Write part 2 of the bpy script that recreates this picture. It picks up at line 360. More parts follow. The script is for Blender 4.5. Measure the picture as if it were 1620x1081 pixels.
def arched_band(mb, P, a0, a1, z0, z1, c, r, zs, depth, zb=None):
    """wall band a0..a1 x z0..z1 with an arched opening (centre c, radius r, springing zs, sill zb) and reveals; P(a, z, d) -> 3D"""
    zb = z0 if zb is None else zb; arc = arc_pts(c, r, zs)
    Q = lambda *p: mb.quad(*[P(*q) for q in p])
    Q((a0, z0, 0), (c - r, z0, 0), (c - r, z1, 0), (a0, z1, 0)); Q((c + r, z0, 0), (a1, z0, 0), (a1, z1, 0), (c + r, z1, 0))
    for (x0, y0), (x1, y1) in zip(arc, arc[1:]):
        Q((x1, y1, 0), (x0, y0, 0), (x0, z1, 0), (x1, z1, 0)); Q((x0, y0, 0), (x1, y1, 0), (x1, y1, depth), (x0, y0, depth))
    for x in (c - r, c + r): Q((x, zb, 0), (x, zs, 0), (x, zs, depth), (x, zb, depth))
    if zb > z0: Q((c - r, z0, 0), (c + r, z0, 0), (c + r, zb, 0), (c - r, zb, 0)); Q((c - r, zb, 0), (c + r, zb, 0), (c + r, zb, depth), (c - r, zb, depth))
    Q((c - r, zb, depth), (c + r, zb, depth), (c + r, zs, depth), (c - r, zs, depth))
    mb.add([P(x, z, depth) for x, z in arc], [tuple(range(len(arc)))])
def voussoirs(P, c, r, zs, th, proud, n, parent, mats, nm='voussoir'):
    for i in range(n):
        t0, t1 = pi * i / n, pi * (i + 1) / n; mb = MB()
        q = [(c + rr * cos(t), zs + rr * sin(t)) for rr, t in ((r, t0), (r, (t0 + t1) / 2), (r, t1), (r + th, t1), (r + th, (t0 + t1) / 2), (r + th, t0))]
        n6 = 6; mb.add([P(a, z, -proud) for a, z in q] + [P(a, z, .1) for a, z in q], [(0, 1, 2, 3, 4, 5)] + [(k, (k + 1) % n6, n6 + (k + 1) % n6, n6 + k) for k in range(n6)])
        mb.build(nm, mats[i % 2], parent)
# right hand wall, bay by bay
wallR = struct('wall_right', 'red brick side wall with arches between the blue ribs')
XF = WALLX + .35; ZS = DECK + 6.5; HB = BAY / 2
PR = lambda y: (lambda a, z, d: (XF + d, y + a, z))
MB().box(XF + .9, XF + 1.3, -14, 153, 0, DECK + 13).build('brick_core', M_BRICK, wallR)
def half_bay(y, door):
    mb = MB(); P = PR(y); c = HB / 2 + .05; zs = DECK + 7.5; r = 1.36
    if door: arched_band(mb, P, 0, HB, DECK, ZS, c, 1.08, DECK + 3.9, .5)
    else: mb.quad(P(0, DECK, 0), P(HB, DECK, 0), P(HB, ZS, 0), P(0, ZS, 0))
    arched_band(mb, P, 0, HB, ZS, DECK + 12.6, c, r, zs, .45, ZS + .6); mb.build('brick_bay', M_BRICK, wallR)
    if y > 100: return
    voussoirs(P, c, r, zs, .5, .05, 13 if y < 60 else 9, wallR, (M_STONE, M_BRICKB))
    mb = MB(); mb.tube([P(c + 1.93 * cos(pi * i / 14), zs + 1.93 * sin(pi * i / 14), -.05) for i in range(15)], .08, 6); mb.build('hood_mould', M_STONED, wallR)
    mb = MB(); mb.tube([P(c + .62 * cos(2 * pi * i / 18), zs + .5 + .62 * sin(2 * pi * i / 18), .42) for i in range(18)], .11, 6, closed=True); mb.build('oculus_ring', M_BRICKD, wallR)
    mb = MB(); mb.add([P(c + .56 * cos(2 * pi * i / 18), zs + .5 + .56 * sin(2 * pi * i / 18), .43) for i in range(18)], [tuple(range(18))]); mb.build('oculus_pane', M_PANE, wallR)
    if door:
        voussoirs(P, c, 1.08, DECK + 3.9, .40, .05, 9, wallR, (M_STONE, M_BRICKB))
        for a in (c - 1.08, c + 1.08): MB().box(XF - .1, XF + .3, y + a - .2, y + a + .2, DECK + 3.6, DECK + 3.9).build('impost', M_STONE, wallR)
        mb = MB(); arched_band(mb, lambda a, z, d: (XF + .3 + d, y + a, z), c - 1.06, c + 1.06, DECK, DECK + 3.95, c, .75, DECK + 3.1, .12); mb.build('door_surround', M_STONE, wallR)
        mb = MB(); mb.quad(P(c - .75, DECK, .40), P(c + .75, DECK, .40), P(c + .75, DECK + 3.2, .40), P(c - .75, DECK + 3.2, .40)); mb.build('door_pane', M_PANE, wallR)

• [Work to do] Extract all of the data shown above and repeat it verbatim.

• [Response to the exercise]
Write part 2 of the bpy script that recreates this picture. It picks up at line 360. More parts follow. The script is for Blender 4.5. Measure the picture as if it were 1620x1081 pixels.
def arched_band(mb, P, a0, a1, z0, z1, c, r, zs, depth, zb=None):
    """wall band a0..a1 x z0..z1 with an arched opening (centre c, radius r, springing zs, sill zb) and reveals; P(a, z, d) -> 3D"""
    zb = z0 if zb is None else zb; arc = arc_pts(c, r, zs)
    Q = lambda *p: mb.quad(*[P(*q) for q in p])
    Q((a0, z0, 0), (c - r, z0, 0), (c - r, z1, 0), (a0, z1, 0)); Q((c + r, z0, 0), (a1, z0, 0), (a1, z1, 0), (c + r, z1, 0))
    for (x0, y0), (x1, y1) in zip(arc, arc[1:]):
        Q((x1, y1, 0), (x0, y0, 0), (x0, z1, 0), (x1, z1, 0)); Q((x0, y0, 0), (x1, y1, 0), (x1, y1, depth), (x0, y0, depth))
    for x in (c - r, c + r): Q((x, zb, 0), (x, zs, 0), (x, zs, depth), (x, zb, depth))
    if zb > z0: Q((c - r, z0, 0), (c + r, z0, 0), (c + r, zb, 0), (c - r, zb, 0)); Q((c - r, zb, 0), (c + r, zb, 0), (c + r, zb, depth), (c - r, zb, depth))
    Q((c - r, zb, depth), (c + r, zb, depth), (c + r, zs, depth), (c - r, zs, depth))
    mb.add([P(x, z, depth) for x, z in arc], [tuple(range(len(arc)))])
def voussoirs(P, c, r, zs, th, proud, n, parent, mats, nm='voussoir'):
    for i in range(n):
        t0, t1 = pi * i / n, pi * (i + 1) / n; mb = MB()
        q = [(c + rr * cos(t), zs + rr * sin(t)) for rr, t in ((r, t0), (r, (t0 + t1) / 2), (r, t1), (r + th, t1), (r + th, (t0 + t1) / 2), (r + th, t0))]
        n6 = 6; mb.add([P(a, z, -proud) for a, z in q] + [P(a, z, .1) for a, z in q], [(0, 1, 2, 3, 4, 5)] + [(k, (k + 1) % n6, n6 + (k + 1) % n6, n6 + k) for k in range(n6)])
        mb.build(nm, mats[i % 2], parent)
# right hand wall, bay by bay
wallR = struct('wall_right', 'red brick side wall with arches between the blue ribs')
XF = WALLX + .35; ZS = DECK + 6.5; HB = BAY / 2
PR = lambda y: (lambda a, z, d: (XF + d, y + a, z))
MB().box(XF + .9, XF + 1.3, -14, 153, 0, DECK + 13).build('brick_core', M_BRICK, wallR)
def half_bay(y, door):
    mb = MB(); P = PR(y); c = HB / 2 + .05; zs = DECK + 7.5; r = 1.36
    if door: arched_band(mb, P, 0, HB, DECK, ZS, c, 1.08, DECK + 3.9, .5)
    else: mb.quad(P(0, DECK, 0), P(HB, DECK, 0), P(HB, ZS, 0), P(0, ZS, 0))
    arched_band(mb, P, 0, HB, ZS, DECK + 12.6, c, r, zs, .45, ZS + .6); mb.build('brick_bay', M_BRICK, wallR)
    if y > 100: return
    voussoirs(P, c, r, zs, .5, .05, 13 if y < 60 else 9, wallR, (M_STONE, M_BRICKB))
    mb = MB(); mb.tube([P(c + 1.93 * cos(pi * i / 14), zs + 1.93 * sin(pi * i / 14), -.05) for i in range(15)], .08, 6); mb.build('hood_mould', M_STONED, wallR)
    mb = MB(); mb.tube([P(c + .62 * cos(2 * pi * i / 18), zs + .5 + .62 * sin(2 * pi * i / 18), .42) for i in range(18)], .11, 6, closed=True); mb.build('oculus_ring', M_BRICKD, wallR)
    mb = MB(); mb.add([P(c + .56 * cos(2 * pi * i / 18), zs + .5 + .56 * sin(2 * pi * i / 18), .43) for i in range(18)], [tuple(range(18))]); mb.build('oculus_pane', M_PANE, wallR)
    if door:
        voussoirs(P, c, 1.08, DECK + 3.9, .40, .05, 9, wallR, (M_STONE, M_BRICKB))
        for a in (c - 1.08, c + 1.08): MB().box(XF - .1, XF + .3, y + a - .2, y + a + .2, DECK + 3.6, DECK + 3.9).build('impost', M_STONE, wallR)
        mb = MB(); arched_band(mb, lambda a, z, d: (XF + .3 + d, y + a, z), c - 1.06, c + 1.06, DECK, DECK + 3.95, c, .75, DECK + 3.1, .12); mb.build('door_surround', M_STONE, wallR)
        mb = MB(); mb.quad(P(c - .75, DECK, .40), P(c + .75, DECK, .40), P(c + .75, DECK + 3.2, .40), P(c - .75, DECK + 3.2, .40)); mb.build('door_pane', M_PANE, wallR)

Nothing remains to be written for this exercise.